A new study shows that the Bering Land Bridge, the strip of land that once connected Asia to Alaska, emerged far later during the last ice age than previously thought.
The unexpected findings shorten the window of time that humans could have first migrated from Asia to the Americas across the Bering Land Bridge.
The findings also indicate that there may be a less direct relationship between climate and global ice volume than scientists had thought, casting into doubt some explanations for the chain of events that causes ice age cycles.
The U.S. National Science Foundation-supported study by scientists at Princeton University and other institutions was published in Proceedings of the National Academy of Sciences.
During the periodic ice ages over Earth’s history, global sea levels dropped as more and more of Earth’s water became locked up in massive ice sheets.
At the end of each ice age, as temperatures increased, ice sheets melted and sea levels rose.
These ice age cycles have repeated throughout the last 3 million years of Earth’s history, but their causes have been hard to pin down.

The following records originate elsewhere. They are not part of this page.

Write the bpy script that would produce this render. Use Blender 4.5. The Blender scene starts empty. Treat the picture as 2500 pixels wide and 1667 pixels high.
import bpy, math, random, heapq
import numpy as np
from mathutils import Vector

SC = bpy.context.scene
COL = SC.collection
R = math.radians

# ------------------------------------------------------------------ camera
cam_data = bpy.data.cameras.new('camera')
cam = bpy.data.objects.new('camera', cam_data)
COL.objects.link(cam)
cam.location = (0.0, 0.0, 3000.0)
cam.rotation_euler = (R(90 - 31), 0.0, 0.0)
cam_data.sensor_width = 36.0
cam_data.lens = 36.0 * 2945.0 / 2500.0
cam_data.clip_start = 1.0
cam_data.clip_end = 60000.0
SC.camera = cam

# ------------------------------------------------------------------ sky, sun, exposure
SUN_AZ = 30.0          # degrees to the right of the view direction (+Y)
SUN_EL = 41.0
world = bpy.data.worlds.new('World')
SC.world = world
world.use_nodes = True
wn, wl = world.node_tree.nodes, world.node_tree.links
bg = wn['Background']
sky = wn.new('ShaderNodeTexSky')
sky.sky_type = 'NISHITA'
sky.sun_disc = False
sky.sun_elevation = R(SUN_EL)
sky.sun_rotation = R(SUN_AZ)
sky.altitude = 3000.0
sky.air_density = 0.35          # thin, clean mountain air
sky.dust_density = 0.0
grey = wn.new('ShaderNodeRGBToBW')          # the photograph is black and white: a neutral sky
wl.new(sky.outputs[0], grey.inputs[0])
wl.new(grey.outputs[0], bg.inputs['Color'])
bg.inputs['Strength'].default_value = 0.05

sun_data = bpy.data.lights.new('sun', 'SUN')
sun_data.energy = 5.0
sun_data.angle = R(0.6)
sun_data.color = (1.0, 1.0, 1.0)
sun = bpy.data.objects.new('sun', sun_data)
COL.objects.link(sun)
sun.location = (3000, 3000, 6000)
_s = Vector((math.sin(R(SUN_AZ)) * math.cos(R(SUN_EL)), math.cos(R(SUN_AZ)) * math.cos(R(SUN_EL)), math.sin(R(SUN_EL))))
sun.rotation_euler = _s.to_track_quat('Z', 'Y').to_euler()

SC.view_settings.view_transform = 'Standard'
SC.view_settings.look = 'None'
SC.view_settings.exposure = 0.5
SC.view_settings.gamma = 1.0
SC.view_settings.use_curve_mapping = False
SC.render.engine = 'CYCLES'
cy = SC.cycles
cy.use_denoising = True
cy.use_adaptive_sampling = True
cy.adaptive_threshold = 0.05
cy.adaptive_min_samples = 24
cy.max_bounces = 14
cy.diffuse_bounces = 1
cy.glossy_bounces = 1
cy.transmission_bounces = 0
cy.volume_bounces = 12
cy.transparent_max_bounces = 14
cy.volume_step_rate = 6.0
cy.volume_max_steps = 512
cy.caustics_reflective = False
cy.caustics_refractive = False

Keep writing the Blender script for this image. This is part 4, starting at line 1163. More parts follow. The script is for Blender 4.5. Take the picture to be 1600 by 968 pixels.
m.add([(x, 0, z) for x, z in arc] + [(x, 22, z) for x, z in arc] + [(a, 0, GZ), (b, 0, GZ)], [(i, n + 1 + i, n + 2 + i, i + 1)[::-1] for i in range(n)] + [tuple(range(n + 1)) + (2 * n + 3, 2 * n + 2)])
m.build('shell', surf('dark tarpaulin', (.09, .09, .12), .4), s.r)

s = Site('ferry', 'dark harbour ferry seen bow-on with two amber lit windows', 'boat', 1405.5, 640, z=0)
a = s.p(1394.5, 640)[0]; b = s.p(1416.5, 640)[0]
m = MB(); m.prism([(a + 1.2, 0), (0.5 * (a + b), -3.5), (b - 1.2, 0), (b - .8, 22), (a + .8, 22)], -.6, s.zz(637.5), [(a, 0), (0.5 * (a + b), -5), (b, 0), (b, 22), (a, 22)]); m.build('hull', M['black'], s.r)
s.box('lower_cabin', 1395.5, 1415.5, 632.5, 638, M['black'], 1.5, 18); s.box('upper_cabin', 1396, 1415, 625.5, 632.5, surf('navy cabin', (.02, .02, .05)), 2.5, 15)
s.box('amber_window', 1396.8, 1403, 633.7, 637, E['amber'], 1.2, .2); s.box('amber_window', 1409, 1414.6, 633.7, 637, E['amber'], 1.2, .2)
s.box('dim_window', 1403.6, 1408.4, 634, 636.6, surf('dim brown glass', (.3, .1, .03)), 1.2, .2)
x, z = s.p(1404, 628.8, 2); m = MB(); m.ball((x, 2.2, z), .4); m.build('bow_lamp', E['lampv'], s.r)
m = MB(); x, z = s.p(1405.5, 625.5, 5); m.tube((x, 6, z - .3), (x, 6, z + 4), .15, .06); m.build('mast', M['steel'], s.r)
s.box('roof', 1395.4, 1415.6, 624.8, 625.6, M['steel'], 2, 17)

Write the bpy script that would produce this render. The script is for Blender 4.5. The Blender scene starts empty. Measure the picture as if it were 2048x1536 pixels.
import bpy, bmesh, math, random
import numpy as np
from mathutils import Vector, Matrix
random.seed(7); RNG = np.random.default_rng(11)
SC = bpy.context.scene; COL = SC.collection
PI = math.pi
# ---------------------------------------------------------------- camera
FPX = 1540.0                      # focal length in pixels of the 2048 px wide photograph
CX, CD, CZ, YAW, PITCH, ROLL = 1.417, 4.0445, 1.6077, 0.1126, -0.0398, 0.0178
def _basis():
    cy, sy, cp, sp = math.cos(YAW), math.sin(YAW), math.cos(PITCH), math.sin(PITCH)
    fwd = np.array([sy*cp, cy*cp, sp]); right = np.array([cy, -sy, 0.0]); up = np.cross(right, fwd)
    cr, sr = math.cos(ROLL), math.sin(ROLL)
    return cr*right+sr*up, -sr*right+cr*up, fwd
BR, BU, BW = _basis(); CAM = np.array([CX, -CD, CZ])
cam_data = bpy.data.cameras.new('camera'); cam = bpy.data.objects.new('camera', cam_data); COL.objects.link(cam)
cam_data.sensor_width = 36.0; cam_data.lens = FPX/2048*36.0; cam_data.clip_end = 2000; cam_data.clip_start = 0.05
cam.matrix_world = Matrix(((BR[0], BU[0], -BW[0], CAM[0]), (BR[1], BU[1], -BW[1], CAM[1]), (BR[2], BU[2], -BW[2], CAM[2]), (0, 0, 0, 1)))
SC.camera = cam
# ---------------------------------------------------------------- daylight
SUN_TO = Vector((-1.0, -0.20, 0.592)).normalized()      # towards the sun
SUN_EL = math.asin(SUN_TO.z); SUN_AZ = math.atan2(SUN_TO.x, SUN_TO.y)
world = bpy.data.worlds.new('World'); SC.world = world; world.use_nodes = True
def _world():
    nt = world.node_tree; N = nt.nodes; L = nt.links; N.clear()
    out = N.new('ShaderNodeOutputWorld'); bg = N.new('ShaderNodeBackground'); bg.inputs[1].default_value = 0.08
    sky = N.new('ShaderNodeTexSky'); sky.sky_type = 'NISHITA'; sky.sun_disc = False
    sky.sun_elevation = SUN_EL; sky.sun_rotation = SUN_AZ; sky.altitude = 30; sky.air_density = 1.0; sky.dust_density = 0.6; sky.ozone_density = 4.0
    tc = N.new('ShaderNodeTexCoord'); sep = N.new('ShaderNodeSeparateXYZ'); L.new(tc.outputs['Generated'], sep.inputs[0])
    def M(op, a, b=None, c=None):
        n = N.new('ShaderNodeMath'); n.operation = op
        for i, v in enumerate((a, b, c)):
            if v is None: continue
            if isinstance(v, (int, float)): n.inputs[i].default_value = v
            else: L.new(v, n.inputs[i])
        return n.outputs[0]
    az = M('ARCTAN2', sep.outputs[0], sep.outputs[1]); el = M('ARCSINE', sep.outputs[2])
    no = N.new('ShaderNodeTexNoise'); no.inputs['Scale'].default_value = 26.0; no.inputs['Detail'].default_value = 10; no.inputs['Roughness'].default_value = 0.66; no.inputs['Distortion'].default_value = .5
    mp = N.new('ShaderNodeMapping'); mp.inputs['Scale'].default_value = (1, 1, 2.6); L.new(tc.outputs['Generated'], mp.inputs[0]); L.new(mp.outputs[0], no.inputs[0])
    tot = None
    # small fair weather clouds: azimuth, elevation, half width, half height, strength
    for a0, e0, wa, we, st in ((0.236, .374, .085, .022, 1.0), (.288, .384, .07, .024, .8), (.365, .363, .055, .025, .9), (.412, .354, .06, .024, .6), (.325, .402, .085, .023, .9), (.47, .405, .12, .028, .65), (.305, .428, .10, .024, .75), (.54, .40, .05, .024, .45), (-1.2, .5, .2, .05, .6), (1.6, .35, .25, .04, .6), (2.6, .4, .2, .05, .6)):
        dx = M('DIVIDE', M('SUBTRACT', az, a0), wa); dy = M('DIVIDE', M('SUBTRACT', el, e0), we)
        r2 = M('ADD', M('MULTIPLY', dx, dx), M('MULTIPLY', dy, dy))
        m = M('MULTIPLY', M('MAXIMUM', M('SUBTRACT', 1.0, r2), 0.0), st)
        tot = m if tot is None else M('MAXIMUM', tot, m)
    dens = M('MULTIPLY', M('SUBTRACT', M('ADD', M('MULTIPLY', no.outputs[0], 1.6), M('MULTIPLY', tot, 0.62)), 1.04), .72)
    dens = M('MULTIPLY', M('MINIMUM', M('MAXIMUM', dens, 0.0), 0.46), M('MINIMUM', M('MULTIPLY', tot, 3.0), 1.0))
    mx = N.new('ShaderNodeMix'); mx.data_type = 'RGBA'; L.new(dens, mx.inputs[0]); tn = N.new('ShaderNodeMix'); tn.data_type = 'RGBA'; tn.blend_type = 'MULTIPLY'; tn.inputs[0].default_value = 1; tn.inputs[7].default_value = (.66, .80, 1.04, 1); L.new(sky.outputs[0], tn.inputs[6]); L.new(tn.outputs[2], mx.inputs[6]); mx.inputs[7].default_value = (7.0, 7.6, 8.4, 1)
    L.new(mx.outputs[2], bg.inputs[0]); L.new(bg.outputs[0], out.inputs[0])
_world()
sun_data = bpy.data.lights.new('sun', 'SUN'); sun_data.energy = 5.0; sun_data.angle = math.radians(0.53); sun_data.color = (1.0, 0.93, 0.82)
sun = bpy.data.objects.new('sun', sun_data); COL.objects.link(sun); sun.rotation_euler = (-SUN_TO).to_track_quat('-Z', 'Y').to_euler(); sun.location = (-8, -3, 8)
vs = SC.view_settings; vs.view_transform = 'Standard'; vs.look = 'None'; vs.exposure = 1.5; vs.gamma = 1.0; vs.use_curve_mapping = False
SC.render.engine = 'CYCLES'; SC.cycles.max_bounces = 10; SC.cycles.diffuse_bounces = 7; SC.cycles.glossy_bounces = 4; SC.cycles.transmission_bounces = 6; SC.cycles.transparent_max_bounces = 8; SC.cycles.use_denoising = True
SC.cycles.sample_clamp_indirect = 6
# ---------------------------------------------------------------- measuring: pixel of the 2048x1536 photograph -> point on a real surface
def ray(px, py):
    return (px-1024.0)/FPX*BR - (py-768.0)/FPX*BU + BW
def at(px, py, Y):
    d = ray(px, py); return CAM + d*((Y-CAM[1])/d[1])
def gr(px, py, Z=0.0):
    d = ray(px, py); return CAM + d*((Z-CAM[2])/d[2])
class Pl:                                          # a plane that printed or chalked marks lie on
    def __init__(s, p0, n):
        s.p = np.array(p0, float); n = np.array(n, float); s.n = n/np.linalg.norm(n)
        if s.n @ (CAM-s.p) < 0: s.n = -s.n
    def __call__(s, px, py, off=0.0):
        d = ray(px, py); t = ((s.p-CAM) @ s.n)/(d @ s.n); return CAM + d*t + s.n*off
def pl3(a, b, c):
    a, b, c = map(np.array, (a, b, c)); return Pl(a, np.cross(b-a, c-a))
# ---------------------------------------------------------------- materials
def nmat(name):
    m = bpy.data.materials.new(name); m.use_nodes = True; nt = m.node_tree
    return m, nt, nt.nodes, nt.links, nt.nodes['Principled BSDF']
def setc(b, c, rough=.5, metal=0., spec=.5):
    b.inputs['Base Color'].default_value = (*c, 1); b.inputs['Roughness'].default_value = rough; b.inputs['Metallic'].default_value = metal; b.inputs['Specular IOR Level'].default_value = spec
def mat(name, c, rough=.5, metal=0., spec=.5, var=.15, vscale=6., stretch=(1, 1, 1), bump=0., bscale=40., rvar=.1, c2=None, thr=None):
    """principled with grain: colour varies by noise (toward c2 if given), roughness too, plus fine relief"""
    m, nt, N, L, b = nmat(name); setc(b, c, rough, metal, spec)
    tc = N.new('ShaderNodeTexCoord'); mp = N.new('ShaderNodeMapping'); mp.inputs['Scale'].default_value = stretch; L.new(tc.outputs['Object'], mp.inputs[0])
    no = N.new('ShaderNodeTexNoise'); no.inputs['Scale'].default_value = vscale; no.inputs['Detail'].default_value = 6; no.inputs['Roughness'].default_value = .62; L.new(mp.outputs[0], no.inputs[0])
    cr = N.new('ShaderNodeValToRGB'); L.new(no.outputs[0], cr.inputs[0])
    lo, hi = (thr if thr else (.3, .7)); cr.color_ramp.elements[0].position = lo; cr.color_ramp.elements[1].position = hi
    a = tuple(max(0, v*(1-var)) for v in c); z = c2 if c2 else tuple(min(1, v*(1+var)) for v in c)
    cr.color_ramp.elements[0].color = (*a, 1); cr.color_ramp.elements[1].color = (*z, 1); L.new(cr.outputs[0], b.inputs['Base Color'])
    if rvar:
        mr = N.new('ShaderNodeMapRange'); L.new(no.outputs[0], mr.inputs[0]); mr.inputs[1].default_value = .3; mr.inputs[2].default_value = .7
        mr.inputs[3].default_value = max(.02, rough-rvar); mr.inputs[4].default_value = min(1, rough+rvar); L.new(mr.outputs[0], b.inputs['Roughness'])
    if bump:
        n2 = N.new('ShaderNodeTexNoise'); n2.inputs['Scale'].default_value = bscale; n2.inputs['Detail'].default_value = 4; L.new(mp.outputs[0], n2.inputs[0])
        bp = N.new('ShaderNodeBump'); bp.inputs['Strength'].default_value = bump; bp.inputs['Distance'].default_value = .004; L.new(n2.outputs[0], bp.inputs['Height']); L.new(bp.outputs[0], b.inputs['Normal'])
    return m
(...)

By reconstructing the history of the Arctic Ocean over the last 50,000 years, the researchers revealed that the growth of the ice sheets — and the resulting drop in sea level — occurred surprisingly quickly and much later in the last glacial cycle than previous studies had suggested.
During the peak of the last ice age, known as the Last Glacial Maximum, the low sea levels exposed a vast land area that extended between Siberia and Alaska known as Beringia, which included the Bering Land Bridge.
In its place today is a passage of water known as the Bering Strait, which connects the Pacific and Arctic Oceans.
Based on records of estimated global temperature and sea level, scientists thought the Bering Land Bridge emerged around 70,000 years ago, long before the Last Glacial Maximum. But the new data show that sea levels became low enough for the land bridge to appear only 35,700 years ago.
“This study clearly shows that geochemistry can be used to narrow down the window when humans migrated to North America across the Bering Land Bridge,” says Gail Christeson, a program director in NSF’s Division of Ocean Sciences.